After enduring numerous delays and a failed SPAC merger, Circle is finally progressing toward a traditional IPO, teaming up with JPMorgan and Citi to lead what could become the largest crypto listing since Coinbase, as reported on March 31 by sources familiar with the situation.
The company, recognized for its USD Coin (USDC) stablecoin, is anticipated to publicly file its IPO documentation by the end of April.
While the specific timing for the listing remains unclear, this public filing will unveil the company’s financial status and proposed ticker symbol for the first time.
This action signifies Circle’s return to public markets after a previous attempt in 2021 fell through.
The company had earlier sought to go public through a merger with a special purpose acquisition company (SPAC), but that agreement fell apart in late 2022 due to increased regulatory scrutiny and a downturn in digital assets following the collapse of the FTX crypto exchange.
Investor scrutiny
USDC has solidified its position as a vital part of the crypto ecosystem, widely utilized for payments, trading, and decentralized applications.
Reaching a market capitalization of over $50 billion in 2022, USDC experienced a significant decline during the Silicon Valley Bank crisis in early 2023, when $3.3 billion of Circle’s reserves became temporarily inaccessible.
The stablecoin briefly lost its dollar peg but quickly regained stability after government intervention.
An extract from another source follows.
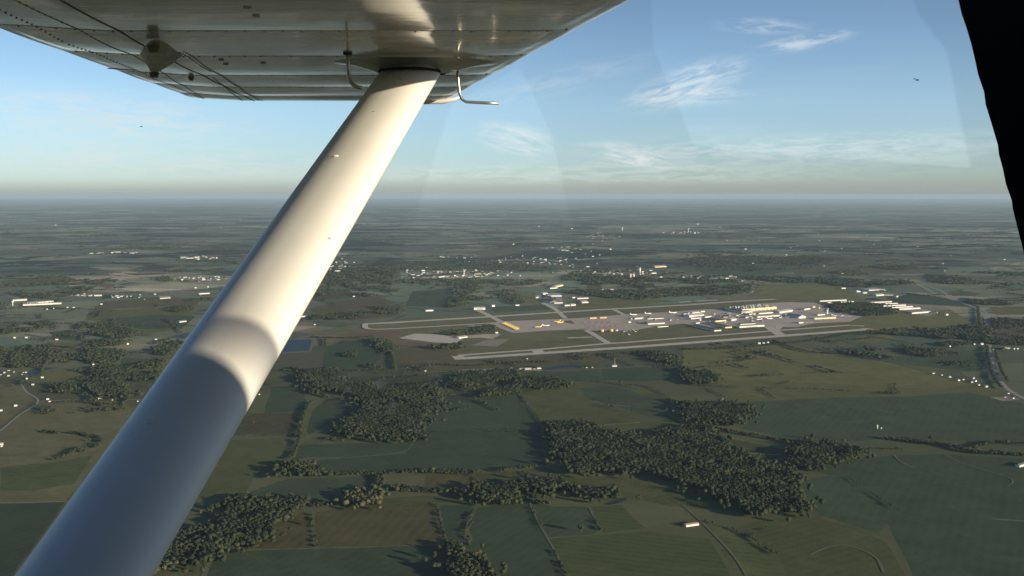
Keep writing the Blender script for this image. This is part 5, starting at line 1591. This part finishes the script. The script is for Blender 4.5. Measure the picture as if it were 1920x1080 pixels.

As of March, USDC’s market cap has climbed to a new high of nearly $60 billion. Nonetheless, Circle is facing scrutiny regarding the diversity of its revenue streams.
Industry sources indicate that, according to unaudited financial data, almost all of the company’s income in early 2023 was derived from interest on reserve assets, such as US Treasuries and cash equivalents.
Coinbase, a key ally in the issuance of USDC, generated more than $225 million in revenue related to USDC during the last quarter of 2024 alone.
Circle’s goal for its latest valuation is reportedly between $4 billion and $5 billion, a decrease from the $9 billion valuation established during its halted SPAC deal.
Reports suggest that the company’s shares last traded on private markets at about $5 billion.
IPO momentum builds
The impending offering coincides with a resurgence in the US IPO landscape. Thus far in 2025, public listings on American exchanges have markedly increased compared to the previous year, with over 70 companies debuting and raising close to $12 billion.
Circle may also gain from the rising political momentum surrounding stablecoin regulation.
The Senate Banking Committee advanced relevant legislation earlier this month, with similar action anticipated from the House in April. Meanwhile, President Donald Trump has voiced his support for digital assets and indicated his intention to sign stablecoin legislation by summer.
However, Circle will have competition in the market. Other stablecoins are emerging from both traditional financial institutions and crypto companies, including offerings from PayPal, Ripple, and potentially Fidelity.